Thursday, July 29, 2010

On Top of Old Tabor



See that big white peak? That's not Mount Tabor.
Tabor is the bump in front.


Finally, about 10 minutes after the race was scheduled to start last night, the race director showed up at what the gathered crowd suspected but was not sure was the start line. A bearded slightly chunky guy he was looking frazzled, overheated. No surprise. He had several hundred runners doing three different distances virtually simultaneously at various spots on Portland’s favorite volcano, Mount Tabor. Then there were the dogs. It was the Mount Tabor Doggie Challenge, so there were dogs everywhere. And kids for the kids race. And bicyclists who typically own Tabor on Wednesday, when it’s closed to cars: they were weaving through and around us with more than a few gripes.

He tugged at his white, soggy-with-sweat T-shirt to give himself some air. He apologized for the delay, muttered vague regret about having switched the race to a Wednesday, gave us a few course notes and pointed out there would be beer, Burgerville and a band at the finish. “I think we can still have a lot of fun,” he said.

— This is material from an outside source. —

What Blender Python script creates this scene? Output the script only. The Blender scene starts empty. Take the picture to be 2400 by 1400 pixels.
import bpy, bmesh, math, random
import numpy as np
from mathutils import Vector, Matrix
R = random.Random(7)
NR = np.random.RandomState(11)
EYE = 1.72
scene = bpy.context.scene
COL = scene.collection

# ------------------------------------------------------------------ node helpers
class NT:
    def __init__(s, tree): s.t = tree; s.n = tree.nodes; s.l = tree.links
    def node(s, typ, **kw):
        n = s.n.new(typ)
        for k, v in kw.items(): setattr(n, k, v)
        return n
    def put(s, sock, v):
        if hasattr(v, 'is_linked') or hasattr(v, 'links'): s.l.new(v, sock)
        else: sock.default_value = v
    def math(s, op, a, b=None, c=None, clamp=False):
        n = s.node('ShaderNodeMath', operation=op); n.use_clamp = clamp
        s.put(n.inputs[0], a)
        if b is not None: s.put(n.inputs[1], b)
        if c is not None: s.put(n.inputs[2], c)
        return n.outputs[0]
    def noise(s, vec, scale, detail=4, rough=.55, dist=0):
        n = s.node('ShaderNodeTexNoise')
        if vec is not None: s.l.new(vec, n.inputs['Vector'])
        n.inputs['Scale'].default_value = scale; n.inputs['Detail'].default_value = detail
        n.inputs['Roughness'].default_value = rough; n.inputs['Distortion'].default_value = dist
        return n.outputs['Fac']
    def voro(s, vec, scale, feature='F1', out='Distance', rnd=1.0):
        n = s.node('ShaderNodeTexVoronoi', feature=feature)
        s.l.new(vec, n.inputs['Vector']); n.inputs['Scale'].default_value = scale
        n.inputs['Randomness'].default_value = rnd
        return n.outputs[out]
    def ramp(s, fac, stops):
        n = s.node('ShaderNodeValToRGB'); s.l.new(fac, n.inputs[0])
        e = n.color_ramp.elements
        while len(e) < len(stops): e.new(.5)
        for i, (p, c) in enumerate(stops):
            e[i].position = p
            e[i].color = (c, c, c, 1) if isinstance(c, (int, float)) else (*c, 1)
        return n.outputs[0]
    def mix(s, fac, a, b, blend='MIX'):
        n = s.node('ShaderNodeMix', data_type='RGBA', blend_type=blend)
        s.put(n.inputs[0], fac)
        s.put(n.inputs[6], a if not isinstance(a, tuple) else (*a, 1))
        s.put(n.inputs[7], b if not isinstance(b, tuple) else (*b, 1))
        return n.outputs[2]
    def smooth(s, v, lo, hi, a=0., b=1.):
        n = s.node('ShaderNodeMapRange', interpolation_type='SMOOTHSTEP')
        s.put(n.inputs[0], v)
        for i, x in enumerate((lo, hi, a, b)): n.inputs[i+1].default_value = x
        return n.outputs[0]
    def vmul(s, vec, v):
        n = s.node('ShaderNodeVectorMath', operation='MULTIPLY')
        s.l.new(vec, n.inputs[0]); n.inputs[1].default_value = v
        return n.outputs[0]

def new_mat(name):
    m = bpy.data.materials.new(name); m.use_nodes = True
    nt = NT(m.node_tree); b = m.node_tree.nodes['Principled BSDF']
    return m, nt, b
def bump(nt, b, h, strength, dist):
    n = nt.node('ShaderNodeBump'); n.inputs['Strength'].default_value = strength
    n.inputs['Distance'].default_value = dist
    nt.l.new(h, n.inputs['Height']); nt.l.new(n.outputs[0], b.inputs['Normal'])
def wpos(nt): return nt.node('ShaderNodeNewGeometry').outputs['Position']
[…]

Huh, I thought. Can we? I actually hadn’t been too bent out of shape that the race organization was wobbly, mostly because it was apparent from the very start this race was more about good wacky fun than keen competition. Plus, I did not have high expectations for myself. I had arrived home three hours earlier after a five-hour drive from Ashland, then had one of those face-wrinkling afternoon naps that can happen, where you crash hard and awake groggy and with a pillow pattern indented on your cheek and part of your nose. It was 5:40 p.m. when I came to. The race was set for 6:30 p.m.

Still, despite not being in PR-seeking mode, and having arrived and locked up the Bontrager around 6:15, the disarray did put my inner uptight asshole on notice. I was poised to get ornery if things didn’t turn around quickly. Then came that suggestion that "we can still have fun.” Tabor, one of my favorite places to find myself in running shoes. A fine, sunny and warm summer evening. Beer. Burgers. A vast collection of shockingly well-behaved dogs of every size and shape. What the hell. He could be right.

He counted us down from 10 and then whistled into his megaphone to get the show on the road. I had warned the tiny speck of a girl, maybe 10 or 11 years old, next to me at the front of the pack that giant fast people might come plowing through so maybe she wanted to move back off the line? “No.” she said. “I don’t want people in my way. I'm very serious. I’ve run 22:35.” Well OK little plucky one! Nevertheless, as we took off a gangly high-school-age guy tried to leap between me and the wee tyke. There was not sufficient space. The gangly guy left me alone but shoved the little kid to the side. I was briefly horrified, but she took it in stride. Onward.



We had started about 50 meters shy of the Tabor peak, and headed up to the top. There’s a short circle there and after completing it we wound our way down to the northeast base of the park. A couple of guys were pulling well away and then came a small cluster that included me. Behind us the crowd of nearly 200 must have stretched way, way back; a check of the results afterward showed that two-thirds of the finishers did the race at slower than 10:00/mile.

It was a sweet downhill, but then we had to head back up and around the hill, not all the way to the top, but pretty close. That was horrible, pushing and pushing to the brink of hurling, but barely moving anyway. What was the point?

Oh, yeah: fun.

We got one more downhill after that, just long enough to give us stupid confidence that the final 100 yards up to the finish line wouldn’t kill us. I hit the line in 18:56 and lived to tell about it.

Some Widmer ale and a little Mediterranean-inspired burger from Burgerville’s Nomad hit the spot. Under the tall trees an outstanding mercifully fiddleless bluegrass group played. I watched people and their dogs, dogs and their people. An hour after it all began I was on my way, feeling two-beers-good headed back down the hill home on the bike. But just before I left I saw the RD guy. He was getting in a truck, about to move some race gear it appeared. He had changed out of his white T-shirt into a red one. He looked a little less crazed but still not out of the woods. I said, “Great evening. Tons of fun. It was beautiful.” He smiled and said, “Thanks.”

RESULTS

1 comment:

  1. Wait a minute -- you did an 18:56 5k on *that* course? Outstanding. Glad you had fun, too!